• What you have to do
Give all of the lines again, with nothing added or dropped.

• Data to process
++++++++++++++++++++

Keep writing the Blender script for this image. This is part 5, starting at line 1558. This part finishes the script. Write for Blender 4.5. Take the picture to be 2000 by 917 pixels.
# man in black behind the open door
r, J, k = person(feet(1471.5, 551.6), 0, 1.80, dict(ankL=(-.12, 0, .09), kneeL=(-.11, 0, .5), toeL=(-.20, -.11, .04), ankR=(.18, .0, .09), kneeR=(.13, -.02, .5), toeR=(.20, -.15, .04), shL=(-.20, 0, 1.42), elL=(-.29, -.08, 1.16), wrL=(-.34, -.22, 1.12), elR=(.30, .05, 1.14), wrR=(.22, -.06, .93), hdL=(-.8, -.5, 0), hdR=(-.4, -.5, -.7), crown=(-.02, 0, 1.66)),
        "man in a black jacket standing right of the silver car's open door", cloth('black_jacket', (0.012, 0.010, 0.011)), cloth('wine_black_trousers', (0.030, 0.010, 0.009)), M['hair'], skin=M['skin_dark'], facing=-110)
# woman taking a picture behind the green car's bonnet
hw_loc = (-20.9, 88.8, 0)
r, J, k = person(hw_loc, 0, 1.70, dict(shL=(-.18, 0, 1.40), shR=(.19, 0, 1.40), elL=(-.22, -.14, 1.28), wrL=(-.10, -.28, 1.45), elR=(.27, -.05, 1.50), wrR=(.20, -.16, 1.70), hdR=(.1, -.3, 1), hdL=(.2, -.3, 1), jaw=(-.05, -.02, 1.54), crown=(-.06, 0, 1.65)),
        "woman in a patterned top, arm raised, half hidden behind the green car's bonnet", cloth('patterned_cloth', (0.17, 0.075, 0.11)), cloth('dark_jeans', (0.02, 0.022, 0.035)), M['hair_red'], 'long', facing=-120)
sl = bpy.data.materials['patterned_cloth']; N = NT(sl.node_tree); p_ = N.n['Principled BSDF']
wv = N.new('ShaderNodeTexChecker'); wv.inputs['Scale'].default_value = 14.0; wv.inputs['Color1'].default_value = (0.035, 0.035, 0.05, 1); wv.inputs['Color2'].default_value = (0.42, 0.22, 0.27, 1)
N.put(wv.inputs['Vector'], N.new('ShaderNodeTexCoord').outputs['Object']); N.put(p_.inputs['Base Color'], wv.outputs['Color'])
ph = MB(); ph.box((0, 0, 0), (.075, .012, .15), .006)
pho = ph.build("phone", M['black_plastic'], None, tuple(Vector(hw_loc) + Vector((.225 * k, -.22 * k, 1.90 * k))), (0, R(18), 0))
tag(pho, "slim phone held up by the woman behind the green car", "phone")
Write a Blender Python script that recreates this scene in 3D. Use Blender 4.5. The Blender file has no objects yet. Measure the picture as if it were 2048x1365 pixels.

++++++++++++++++++++

• Output of the task
Keep writing the Blender script for this image. This is part 5, starting at line 1558. This part finishes the script. Write for Blender 4.5. Take the picture to be 2000 by 917 pixels.
# man in black behind the open door
r, J, k = person(feet(1471.5, 551.6), 0, 1.80, dict(ankL=(-.12, 0, .09), kneeL=(-.11, 0, .5), toeL=(-.20, -.11, .04), ankR=(.18, .0, .09), kneeR=(.13, -.02, .5), toeR=(.20, -.15, .04), shL=(-.20, 0, 1.42), elL=(-.29, -.08, 1.16), wrL=(-.34, -.22, 1.12), elR=(.30, .05, 1.14), wrR=(.22, -.06, .93), hdL=(-.8, -.5, 0), hdR=(-.4, -.5, -.7), crown=(-.02, 0, 1.66)),
        "man in a black jacket standing right of the silver car's open door", cloth('black_jacket', (0.012, 0.010, 0.011)), cloth('wine_black_trousers', (0.030, 0.010, 0.009)), M['hair'], skin=M['skin_dark'], facing=-110)
# woman taking a picture behind the green car's bonnet
hw_loc = (-20.9, 88.8, 0)
r, J, k = person(hw_loc, 0, 1.70, dict(shL=(-.18, 0, 1.40), shR=(.19, 0, 1.40), elL=(-.22, -.14, 1.28), wrL=(-.10, -.28, 1.45), elR=(.27, -.05, 1.50), wrR=(.20, -.16, 1.70), hdR=(.1, -.3, 1), hdL=(.2, -.3, 1), jaw=(-.05, -.02, 1.54), crown=(-.06, 0, 1.65)),
        "woman in a patterned top, arm raised, half hidden behind the green car's bonnet", cloth('patterned_cloth', (0.17, 0.075, 0.11)), cloth('dark_jeans', (0.02, 0.022, 0.035)), M['hair_red'], 'long', facing=-120)
sl = bpy.data.materials['patterned_cloth']; N = NT(sl.node_tree); p_ = N.n['Principled BSDF']
wv = N.new('ShaderNodeTexChecker'); wv.inputs['Scale'].default_value = 14.0; wv.inputs['Color1'].default_value = (0.035, 0.035, 0.05, 1); wv.inputs['Color2'].default_value = (0.42, 0.22, 0.27, 1)
N.put(wv.inputs['Vector'], N.new('ShaderNodeTexCoord').outputs['Object']); N.put(p_.inputs['Base Color'], wv.outputs['Color'])
ph = MB(); ph.box((0, 0, 0), (.075, .012, .15), .006)
pho = ph.build("phone", M['black_plastic'], None, tuple(Vector(hw_loc) + Vector((.225 * k, -.22 * k, 1.90 * k))), (0, R(18), 0))
tag(pho, "slim phone held up by the woman behind the green car", "phone")
Write a Blender Python script that recreates this scene in 3D. Use Blender 4.5. The Blender file has no objects yet. Measure the picture as if it were 2048x1365 pixels.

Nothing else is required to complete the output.